▶ CHALLENGE
Output the full listing below exactly, without the pictures.

──────── PROVIDED MATERIAL

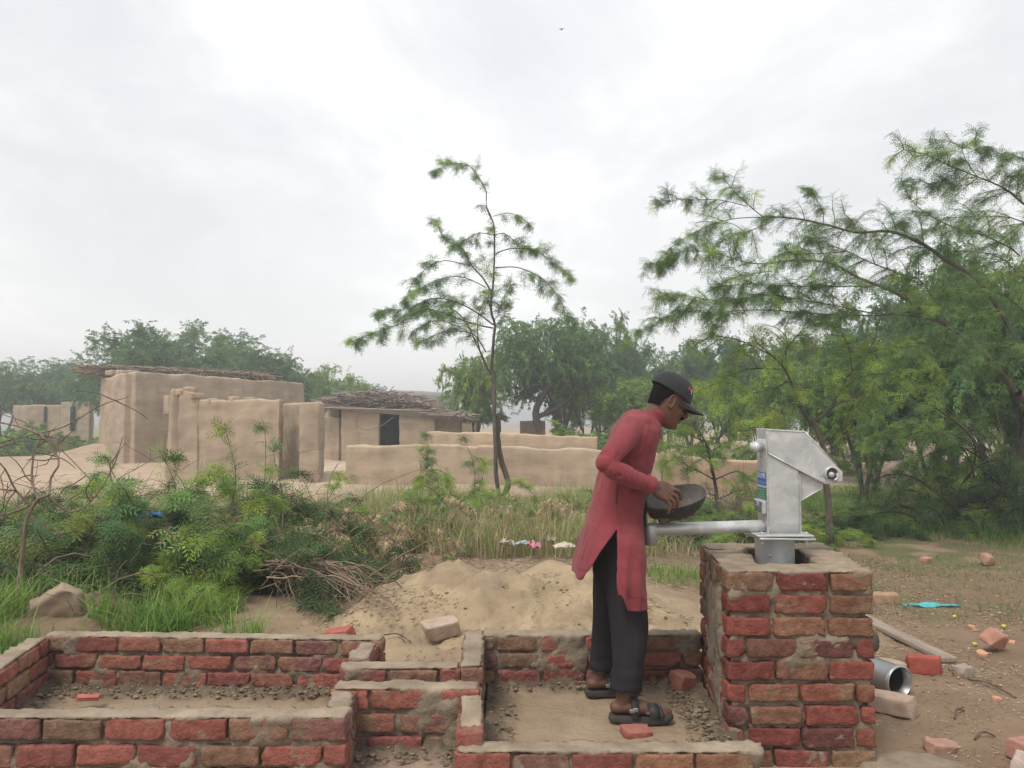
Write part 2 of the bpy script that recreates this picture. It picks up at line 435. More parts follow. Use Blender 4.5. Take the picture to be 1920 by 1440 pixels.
# ------------------------------------------------------------------ brickwork
BR = [(0.46, 0.135, 0.105), (0.38, 0.105, 0.085), (0.47, 0.165, 0.115), (0.40, 0.19, 0.125), (0.33, 0.125, 0.11), (0.50, 0.15, 0.115), (0.40, 0.115, 0.10), (0.36, 0.16, 0.12)]
TAN = [(0.38, 0.265, 0.165), (0.33, 0.245, 0.165), (0.40, 0.24, 0.15)]
BK = 1.0
def brickcol(rg, tanp=0.08):
    b = TAN if rg.rand() < tanp else BR
    if b is TAN: return np.array(b[rg.randint(3)]) * rg.uniform(.85, 1.1) * BK * np.array((1.02, .92, .95))
    return np.array(b[rg.randint(len(b))]) * rg.uniform(0.85, 1.12) * BK * np.array((.93, 1.0, 1.0)) + (np.array((-.01, .024, .022)) if BK == 1.0 else np.array((0, .006, .006)))
def brick(mb, cen, R, L=0.222, D=0.108, Hh=0.074, col=None, rg=None, n=(14, 7, 6), amp=0.0065):
    sd_ = rg.randint(9999)
    v, f = rbox((L / 2, D / 2, Hh / 2), n, 0.0065, amp * .8, 26, sd_ % 50, (sd_ * 0.13, 0, 0))
    rdg = 1 - np.abs(fbm(v * np.array((16, 30, 34)) + sd_, 3, 31)) * 3.2
    v -= nrm(v * np.array((.35, 1, 1))) * (0.0065 * np.clip(rdg, 0, 1) ** 2)[:, None]
    v += 0.0035 * fbm(v * 90 + sd_, 2, 3)[:, None] * nrm(v)
    # chipped corners
    for q in range(rg.randint(2, 6)):
        cn = np.array((rg.choice((-1, 1)) * L / 2, rg.choice((-1, 1)) * D / 2, rg.choice((-1, 1)) * Hh / 2))
        d = np.linalg.norm(v - cn, axis=1); k = sstep(rg.uniform(0.02, 0.045), 0, d)
        v -= nrm(cn) * (k * rg.uniform(0.004, 0.014))[:, None]
    cc = np.tile(col, (len(v), 1)) * (1 + 0.18 * fbm(v * 22 + sd_, 3, 8))[:, None]
    if rg.rand() < 0.45:   # burnt or sandy patch
        t = sstep(0.05, 0.4, fbm(v * 14 + sd_ * 2, 2, 9)); cc = mixc(cc, np.array(TAN[rg.randint(3)]), t * 0.7)
    mb.add(v @ R.T + cen, f, 0, cc)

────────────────

▶ ANSWER TO THE TASK
Write part 2 of the bpy script that recreates this picture. It picks up at line 435. More parts follow. Use Blender 4.5. Take the picture to be 1920 by 1440 pixels.
# ------------------------------------------------------------------ brickwork
BR = [(0.46, 0.135, 0.105), (0.38, 0.105, 0.085), (0.47, 0.165, 0.115), (0.40, 0.19, 0.125), (0.33, 0.125, 0.11), (0.50, 0.15, 0.115), (0.40, 0.115, 0.10), (0.36, 0.16, 0.12)]
TAN = [(0.38, 0.265, 0.165), (0.33, 0.245, 0.165), (0.40, 0.24, 0.15)]
BK = 1.0
def brickcol(rg, tanp=0.08):
    b = TAN if rg.rand() < tanp else BR
    if b is TAN: return np.array(b[rg.randint(3)]) * rg.uniform(.85, 1.1) * BK * np.array((1.02, .92, .95))
    return np.array(b[rg.randint(len(b))]) * rg.uniform(0.85, 1.12) * BK * np.array((.93, 1.0, 1.0)) + (np.array((-.01, .024, .022)) if BK == 1.0 else np.array((0, .006, .006)))
def brick(mb, cen, R, L=0.222, D=0.108, Hh=0.074, col=None, rg=None, n=(14, 7, 6), amp=0.0065):
    sd_ = rg.randint(9999)
    v, f = rbox((L / 2, D / 2, Hh / 2), n, 0.0065, amp * .8, 26, sd_ % 50, (sd_ * 0.13, 0, 0))
    rdg = 1 - np.abs(fbm(v * np.array((16, 30, 34)) + sd_, 3, 31)) * 3.2
    v -= nrm(v * np.array((.35, 1, 1))) * (0.0065 * np.clip(rdg, 0, 1) ** 2)[:, None]
    v += 0.0035 * fbm(v * 90 + sd_, 2, 3)[:, None] * nrm(v)
    # chipped corners
    for q in range(rg.randint(2, 6)):
        cn = np.array((rg.choice((-1, 1)) * L / 2, rg.choice((-1, 1)) * D / 2, rg.choice((-1, 1)) * Hh / 2))
        d = np.linalg.norm(v - cn, axis=1); k = sstep(rg.uniform(0.02, 0.045), 0, d)
        v -= nrm(cn) * (k * rg.uniform(0.004, 0.014))[:, None]
    cc = np.tile(col, (len(v), 1)) * (1 + 0.18 * fbm(v * 22 + sd_, 3, 8))[:, None]
    if rg.rand() < 0.45:   # burnt or sandy patch
        t = sstep(0.05, 0.4, fbm(v * 14 + sd_ * 2, 2, 9)); cc = mixc(cc, np.array(TAN[rg.randint(3)]), t * 0.7)
    mb.add(v @ R.T + cen, f, 0, cc)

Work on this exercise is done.